What’s more is that more than one genre can exist at once. Think of Ant Man. It’s a superhero movie, an action movie, a comedy, and a parody of other superhero movies. In fact, parodies are where we really see how genres work. After all, the reason Ant Man is funny is because it’s making fun of our expectations of what a superhero movie should be – its making fun of the genre of superhero movies.

We use these same terms and descriptions to analyze literary works, works of nonfiction, and poetry, too. So, if I want to understand gothic novels, like Frankenstein by Mary Shelley, or Dracula by Bran Stoker, I’m going to look for literary tropes that they share. Some of those tropes could be similar kinds of characters, plots, settings, or themes. Is there a creepy stranger in a cape? Is there danger lurking in the shadows? Is there a haunted castle? Are you encouraged to think of the sinister side of humanity? If so, you might be reading a gothic novel. When I analyze a genre, I’m likely to compare and contrast those features and try to understand how one novel adheres to the conventions of a particular genre or breaks away from our expectations and does something different. We can describe a genre by showing how similar features are repeated, and those elements include most any of the many literary terms that are featured in the other videos in this series.
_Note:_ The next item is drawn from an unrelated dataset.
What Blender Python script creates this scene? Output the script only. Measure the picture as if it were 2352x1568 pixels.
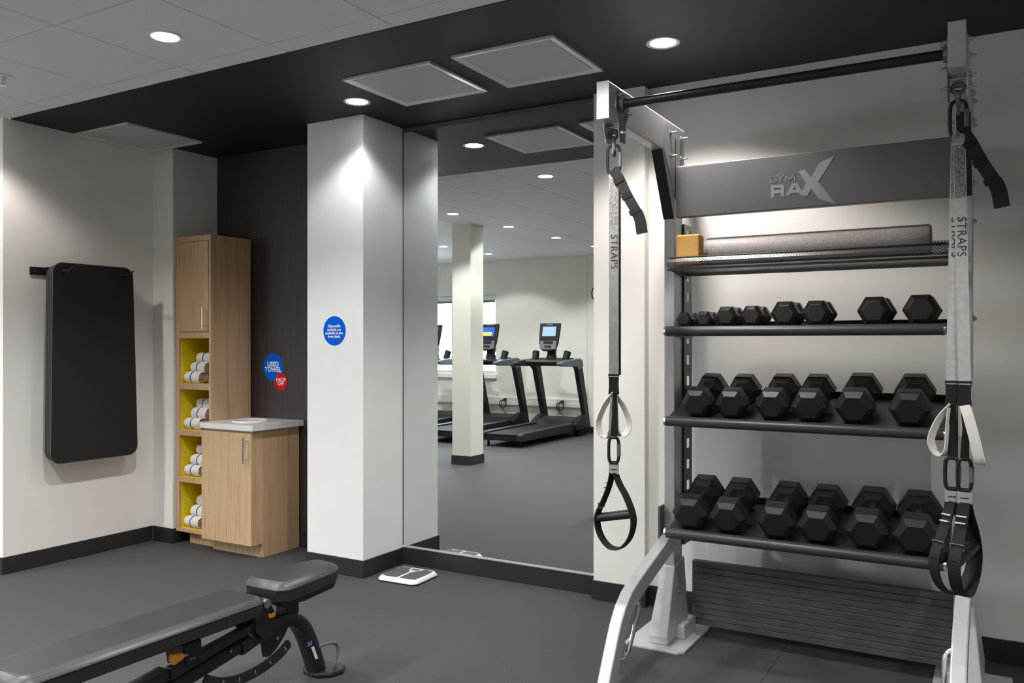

For a gothic novel, we might see metaphors that connect events to scary or dangerous things, we might see foreshadowing of horrible events yet to come, or we might see a flashback to something terrifying that happened in them past and that changes how characters act in the present. All of these are features of a particular genre.
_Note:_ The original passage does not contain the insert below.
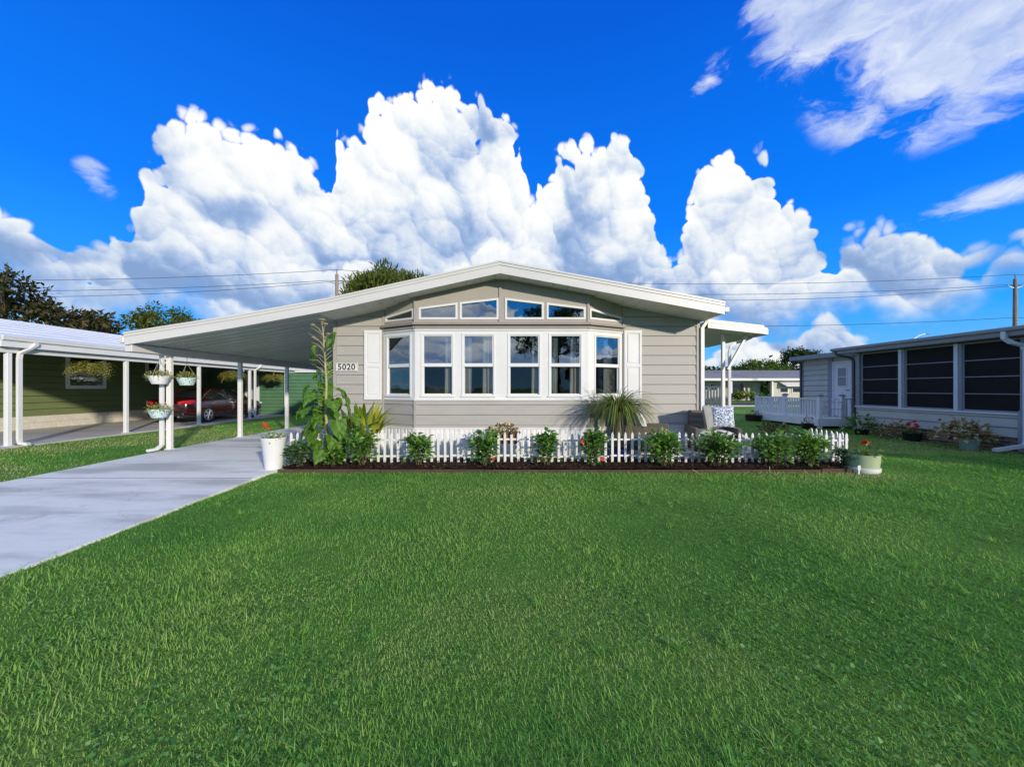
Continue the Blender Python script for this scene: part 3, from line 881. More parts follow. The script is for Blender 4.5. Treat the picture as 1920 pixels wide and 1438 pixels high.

Now, one thing not to confuse with the idea of a genre is that of a medium. A medium is the form in which something is delivered, so we might say the medium of gothic novel is a printed book, or the medium of a superhero movie is that of film. Medium describes the kind of technology that is used to convey a story to us, but doesn’t necessarily help us understand the genre of what we’re reading or watching. People often ask me is email a genre of writing? And I respond by asking when writing an email if we’re required to write in a particular way. And for the most part, we’re not. In email, you can write a love letter, you can write an angry message to the company that sold you a dodgy product, or you can write a poem. Email itself might suggest certain kinds of writing – for example, you shouldn’t break up with someone through email – but it’s a medium that can hold lots of different genres – it itself is not a genre. Describing and analyzing genre is a powerful way to understand how narratives work, and a really useful way to make sense of stories and texts that surround us.

Want to cite this?

MLA Citation: Pflugfelder, Ehren. "What is a Genre?" Oregon State Guide to English Literary Terms, 12 Feb. 2020, Oregon State University, https://liberalarts.oregonstate.edu/wlf/what-genre. Accessed [insert date].

Further Resources for Teachers

Other examples of texts that parody the genres within which they work include Jorge Luis Borges's short story "Death and the Compass," Karen Russell's "Vampires in the Lemon Grove," Lewis Carroll's "Jabberwocky," Paolo Bacigalupi's "The Tamarisk Hunter," William Shakespeare's Sonnet 130, and Chris Ware's strange short graphic narrative "Thrilling Adventure Stories (I Guess)." For an example of a character who laughs at the genre he has found himself in, see our "What is a Flashback?" video.

Writing prompt: Select one of the above examples and explain how the author invokes the genre being parodied through the example's form or content. Next, try to explain the significance of the parody. What insight does the parody provide into the limitations of the genre? What tone or attitude does the poem or short story take towards the genre it parodies?